Так, наверное, и нужно начинать посты после какого-то отсутствия; и я бы всё равно не смогла восполнить всё: как пустынны и прекрасные дни Первомая... Это прекрасное слово - вроде "белкобомж", которую я встретила на кладбище и долго шла с ней вдоль ряда, огибая и обегая памятники, бурелом, понимая, что всё равно иду по костям и по могилам - так густо! - а белка с лилово-рыжим хвостом скакала впереди меня и деловито заглядывала в стаканы из-под водки, разгребала шелуху от пасхальных яиц, с сожалением цокала языком, разрывая пустую ямку в "изголовье" могилы; прыгала с памятника на памятник, а потом мы разминулись, когда я полезла через оградки, чтобы срезать, а не обходить пять-десять метров вокруг.
И я рассказала бы вам про оглушительную предпарадную тишину на площади, как будто на плацу, где в утреннем весеннем ледяном воздухе щёлкают выстрелы шагов, и тебе опять восемь лет, и все живы, и где-то бухает оркестр, а в груди предпразднично бухает сердце, как странно холодит плитка или асфальт ступни через тонкую подошву; как качаются голые и беззащитные ветки с набухшими соком почками, как рвутся алые, белые огромные флаги, как весело трепещут (тремоло!) голубые-красные-жёлтые мелкие флажки вокруг столбов, которые опять появились, хотя надолго исчезли из нашей жизни, но вот опять вернулись...
И о том, как яростно бьют фонтаны на месте ледяных скульптур, как здорово было спозаранку обежать фонтан по периметру, не сбив ни одну парочку с пивом по случаю раннего часа; как здорово вытянуть руки под шампанскую взвесь водяной пыли; как смешно повернуть голову в пустом боулинг-зале и увидеть на соседнем мониторе и прочитать "Анна" - "Андрей", хотя на вашем написано "Андрей"- "Анна".
Каким прекрасным может быть на ощупь боулинг-шар - гладкий, блестящий... один - шоколадно-кремовый; другой - цвета морской чёрно-изумрудно-лазурной волны.
Как прекрасно идти в понедельник на работу и спрашивать громким шёпотом с порога:
-А чё так тихо?
И вдруг одинокий детский вопль разрушает тишину третьего мая:
-Уф! - нет, мы учимся...
В первом классе нас трое, но каких!.. в восьмом нас больше десятка, а остальных пока нет... и получается сельская тихая школа, где вполне можно радовать свою тихую старость, благо её нынче никто не приближает.
Сегодня я шла за какими-то людьми с ребёнком, перекинутым через плечо.

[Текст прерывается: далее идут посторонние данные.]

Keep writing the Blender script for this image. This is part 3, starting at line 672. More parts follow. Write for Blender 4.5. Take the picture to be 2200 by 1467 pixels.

Тот радостно расстреливал меня из игрушечного автомата, и я рассмеялась: - в этом году у меня даже нет класса, который меня ежедневно расстреливает - все выросли. Или новые народились - не суть...
Дождь, который стучит в ночь Бельтайна по тротуарам Засолья Убийского, усыпляет на рассвете, но ты успеваешь прикрыть балконную дверь, не слишком доверяя дневному двадцатиградусному теплу.
Ещё неделю назад мы шли той же тропинкой с Филибером, и я дурачась пела про "я шагаю по твоей земле", а земля была выжженная, чёрная, сухая... поставив чёрную зловещую ногу вровень с Филиберовой:
-Какой у тебя размер ноги?
-Сороковой...
-А у меня тридцать шестой! - хохочу. - Отлично смотрится рядом!
-Если бы у меня был сорок шестой - было бы смешно, - разумно говорит Филибер.
-Мне теперь всё смешно, - устыдилась я. - И ещё чуть-чуть в придачу.
И это истинная правда.
У меня начался "мой Пушкин" - так странно рассказывать обо всём этом - как будто тебе приходится рассказывать о собственном прошлом, просто это не афишировать - получается как-то от третьего лица, и действительно ничего уже... не болит.
И неважно, что ночью приснился гастрит и появился утром, но, как вы несомненно помните, "нас всех тем выстрелом в живот ранили" - можно и потерпеть, тем более, что к уроку это стопроцентно пройдёт.